We see this recognition not as a conclusion, but as a launchpad. Our mission now is to build on their legacy – to ensure their story is told across the nation, written into history books, and taught to future generations. The Hello Girls were pioneers in both military service and women’s advancement in American society. Their contributions deserve to be known, honored, and remembered.
Today, our goal is to locate every Hello Girl’s burial site and assess whether she has a grave marker or if her grave marker reflects her military service. In nearly 90% of cases, there is no recognition—because most of these women passed away before the 1977 GI Amendment, and by 1979 only about 24 were still living to be officially notified by the Army and use their veterans burial rights. Some are buried in unmarked graves. Others have markers that say nothing of their service.
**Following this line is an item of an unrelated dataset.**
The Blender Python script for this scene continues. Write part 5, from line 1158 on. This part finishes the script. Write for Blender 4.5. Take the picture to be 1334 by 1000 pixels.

It took considerable effort to get the Côte-des-Neiges cemetery engaged with our mission to honor the two French-Canadian women who served in the U.S. Army Signal Corps, AEF, in WWI and were buried in unmarked graves. I sent several emails with documentation to cemetery staff members. I often wonder what finally convinced them. Was it the article I found in the April 1918 issue of Le Canada Musical in French? Since September, they have been ALL IN with us. Their first requirement was to find next of kin to make sure we could add an American Department of Veterans Affairs marker on each grave site. We know that Alice Raymond never married or had children. She dedicated her life to her music and teaching music. However, she had several siblings. It is a similar situation with Germaine Lamontagne, who also never married, never had children, and dedicated her life to her music studies and performances. She had three siblings, and only one had a family. It’s been an intense period of genealogy research to find living next of kin who would give us permission to honor their ancestors for their military service.
Since May 2024, the National Cemetery Administration has joined our efforts and has supported us enthusiastically ever since. Our grassroots process includes completing VA marker applications, coordinating with cemeteries, engaging local communities—often through American Legion Posts—to provide color guards and buglers, inviting local officials and descendants, and contacting the press to raise awareness.
To date, we have honored three Hello Girls in unmarked graves with VA markers (Marie Edmée LeRoux, Juliette Courtial, and Irma Armanet) and added a military service recognition plaque for Grace Banker during military honors grave marker dedication ceremonies. We’ve already begun planning ceremonies in Chicago, Illinois; Montreal, Quebec; and Linden, New Jersey—each one honoring Hello Girls whose stories were nearly lost to time.
Montreal and Beyond
My Montreal trip was one part of this larger research effort. But Montreal isn’t the only place where Hello Girls await recognition. In the next installment of this series, team member Carolyn Timbie will share her remarkable work in California, where she discovered the unmarked grave of Hello Girl Irma Armanet and coordinated a major tribute to the dozens of Hello Girls buried in the Colma area. Her dedication to honoring these women has opened doors and brought communities together in ways we never imagined.
The Congressional Gold Medal gives us a national platform, but we’re taking it further. Each grave marker we secure, each ceremony we hold, each story we tell adds another piece to the puzzle of who these women were and what they accomplished.

Catherine Bourgin’s grandmother Marie Edmée LeRoux, photographed in her in her official Army portrait at left, and depicted at right in the 1918 painting “The American Girl of the Signal Corps Abroad” by artist Archie Gunn.
I am proud to be the granddaughter of a Hello Girl, Edmée LeRoux, who answered the call in 1918. And I’m honored to be part of a team ensuring that she—and all her sister operators—are finally remembered as the veterans they always were.